I was hoping to not have to write this post.  I did a fair shake of research on which 3D library I wanted to use, I purchased books, I subsequently read some of those books and parts of other ones, I cleaned my office and found an old book I had sitting around…  And that’s where everything kind of went to crap.

My initial research brought me to the doorstep of JavaFX 8.  There were lots of reasons for this, but the one that I found the most compelling was actually that it was simply “built in” to Java 8.  No extra .jar files, no extra licenses to worry about, just 3D as brought to you by the makers of Java.  It honestly seemed perfect.  This is where I bought books on it and started reading them.

The book that I found buried in my office and that I’m now reading my way through is a book all about the math behind 3D.  A wonderful book on everything from vectors and matrix math to triangle meshes and occlusion.  The side effect of all this delicious learning is that I started to ask questions about how things worked in JavaFX and that’s unfortunately when the cracks started to show.  Each time I read about some other 3D math thing, I learned that it was only partially present in JavaFX.  What I mean by this is that I’m sure it was there and being used under the covers, but it was totally hidden from me.  What I was discovering rather quickly was that JavaFX is likely simply too high level for what I needed.

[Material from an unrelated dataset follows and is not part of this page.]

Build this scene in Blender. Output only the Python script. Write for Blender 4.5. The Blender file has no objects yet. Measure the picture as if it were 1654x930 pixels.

After a bit more reading, lots of coding that was well below the level of getting pretty 3D things on the screen, and conversations with friends, I started to worry a little that I was heading down the wrong path.  Fortunately, at this point in the project that path was very fixable.  All I’d manage to get on the screen with JavaFX was a single textured block.  Sure, it was a rather pretty block, but it was only one block of the roughly 236,118,324,143,482,260,684,800,000 I was expecting each world to possibly contain.  (If you were running on a server with unlimited storage anyway.)

qk_geometry_practice001

This in turn led me to ask Google “Java 3D Libraries” and to find repeatedly that if you want to code with full access to the 3D power available in a machine, you pretty much use LWJGL (“Lightweight Java Game Library”).  This change comes with a couple of interesting problems for me.  First and foremost it means I have to learn a LOT more about working with 3D libraries.  JavaFX is a very high level scene graph style 3D engine.  Everything is well hidden from you, so you just tell it where things go in the scene and cross your fingers.  In LWJGL, if you want it to happen, you have to tell it how to do it.  There aren’t magical high level concepts available to help you out.  Part of me sees this as a challenge, and the other part is genuinely afraid that this could be what stops this project in its tracks.

At this point, the next step is to download LWJGL and start trying to figure out how to use it.  To that end, my goal is to get essentially the same picture you see above to happen using LWJGL instead of JavaFX as shown there.  Wish me luck.